Gambrel Roof Angle Calculator: Degrees and Pitch Reference
Enter the lower pitch and get the matching upper pitch (half-circle method) plus X:12 equivalents.
Common Angle Pairs
| Lower | Upper | Lower X:12 | Upper X:12 | Use Case |
|---|---|---|---|---|
| 45° | 0° | 12:12 | 0:12 | Flat upper, not a true gambrel |
| 55° | 10° | 17:12 | 2:12 | Shallow gambrel, low-snow regions |
| 60° | 15° | 21:12 | 3:12 | Traditional barn standard |
| 65° | 20° | 26:12 | 4:12 | Common residential gambrel |
| 67.5° | 22.5° | 29:12 | 5:12 | Maximum usable floor area |
| 70° | 25° | 33:12 | 6:12 | Snow country gambrel |
| 75° | 30° | 45:12 | 7:12 | Maximum practical lower pitch |
The 45° Relationship Proven
Inscribe a triangle inside a semicircle where one side is the diameter. The angle opposite the diameter is always 90° (Thales' theorem). In the half-circle gambrel, the wall-plate-to-wall-plate diameter is the building width; the two rafters meeting at the knuckle are the other two sides. Because the knuckle angle is 90° and the two rafter angles must sum with it to 180°, the lower rafter angle and the upper rafter angle differ by exactly 45°, half of 90°.

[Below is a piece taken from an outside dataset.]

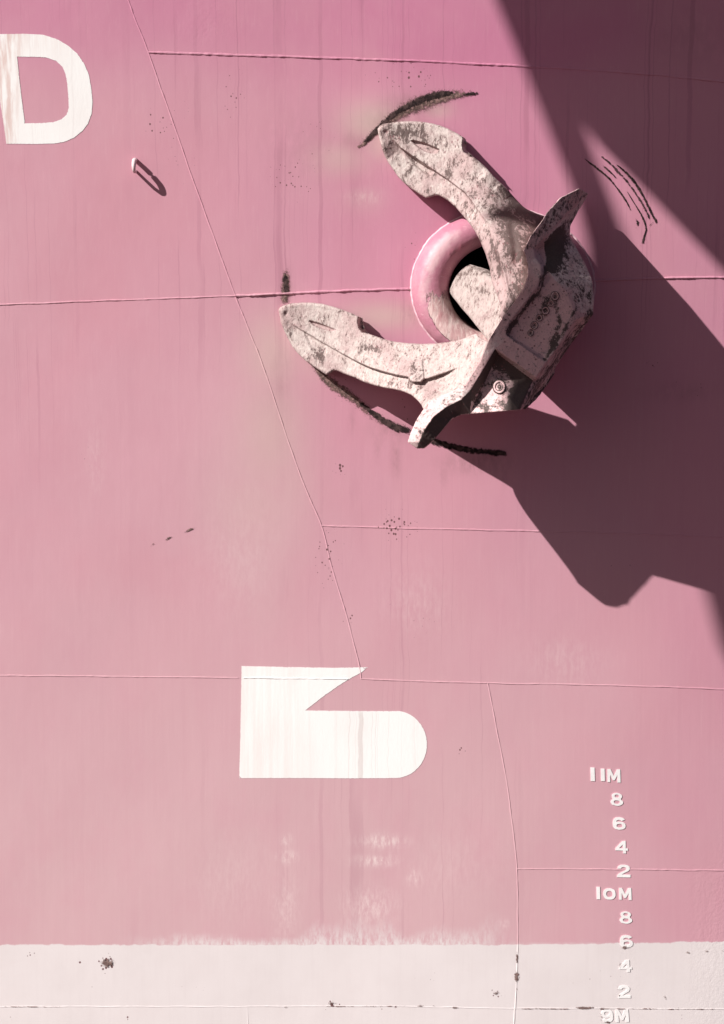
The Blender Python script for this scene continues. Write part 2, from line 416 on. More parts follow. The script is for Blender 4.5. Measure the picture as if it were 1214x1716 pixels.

When to Break the 45° Rule
Break the rule when a specific second-floor headroom target requires it. Example: an 8 ft ceiling at 12 ft inside width drives the knuckle to a particular height that may not match any 45° pair. Switch to the two-pitch method, set the lower pitch from headroom, and pick an upper pitch that gives an acceptable total roof height.